Quail Hollow Club - a staple on the PGA Tour since 2003 - debuted as a longer, tougher version of itself at last year’s PGA Championship, receiving mixed reviews from players.

The course played to a lengthened 7,600 yards at last year’s PGA and a 73.46 stroke average, the toughest course in relation to par on Tour in 2017. As a result, it left some players less than excited to return to the Charlotte, N.C.-area layout later this spring for the Wells Fargo Championship.

It’s that lack of enthusiasm that led officials at Quail Hollow to send a video to players saying, essentially, that the course players have lauded for years will be back in May.

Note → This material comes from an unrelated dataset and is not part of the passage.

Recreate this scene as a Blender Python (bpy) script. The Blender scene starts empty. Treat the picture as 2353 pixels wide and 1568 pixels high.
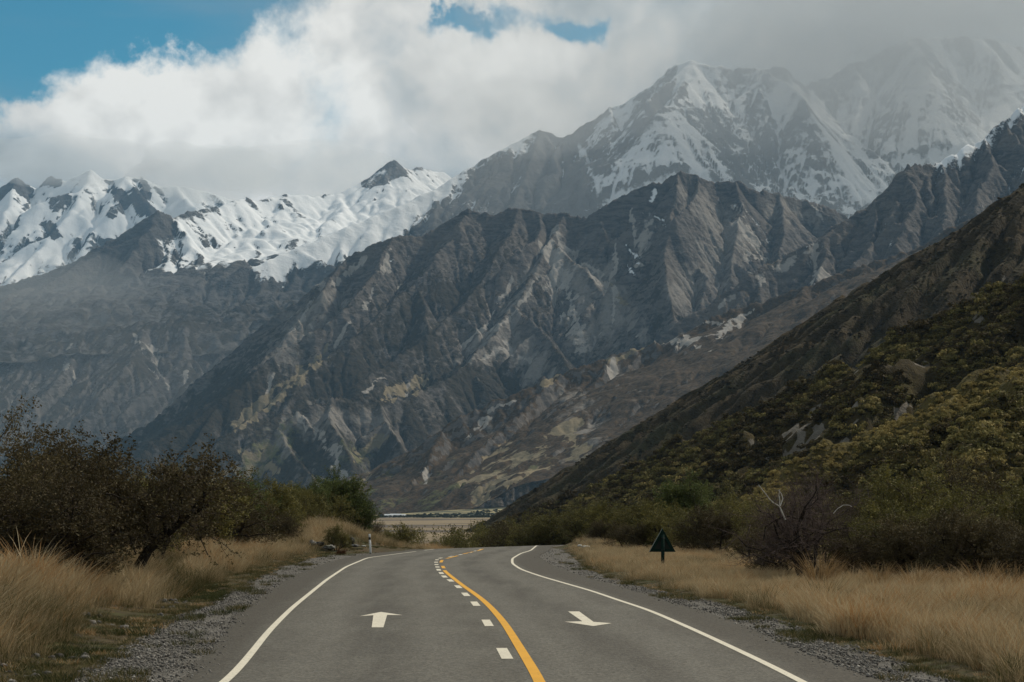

The video, which includes Quail Hollow president Johnny Harris and runs nearly five minutes, begins with an explanation of how the first hole, which played as a 524-yard par 4 at the PGA, will play much shorter at the Wells Fargo Championship.

“I had a number of my friends who were playing in the tournament tell me that tee was better suited as a lemonade stand,” Harris joked of the new tee box on the fourth hole. “I doubt we’ll ever see that tee used again in competition.”

Harris also explained that the greens, which became too fast for some, will be “softer” for this year’s Wells Fargo Championship.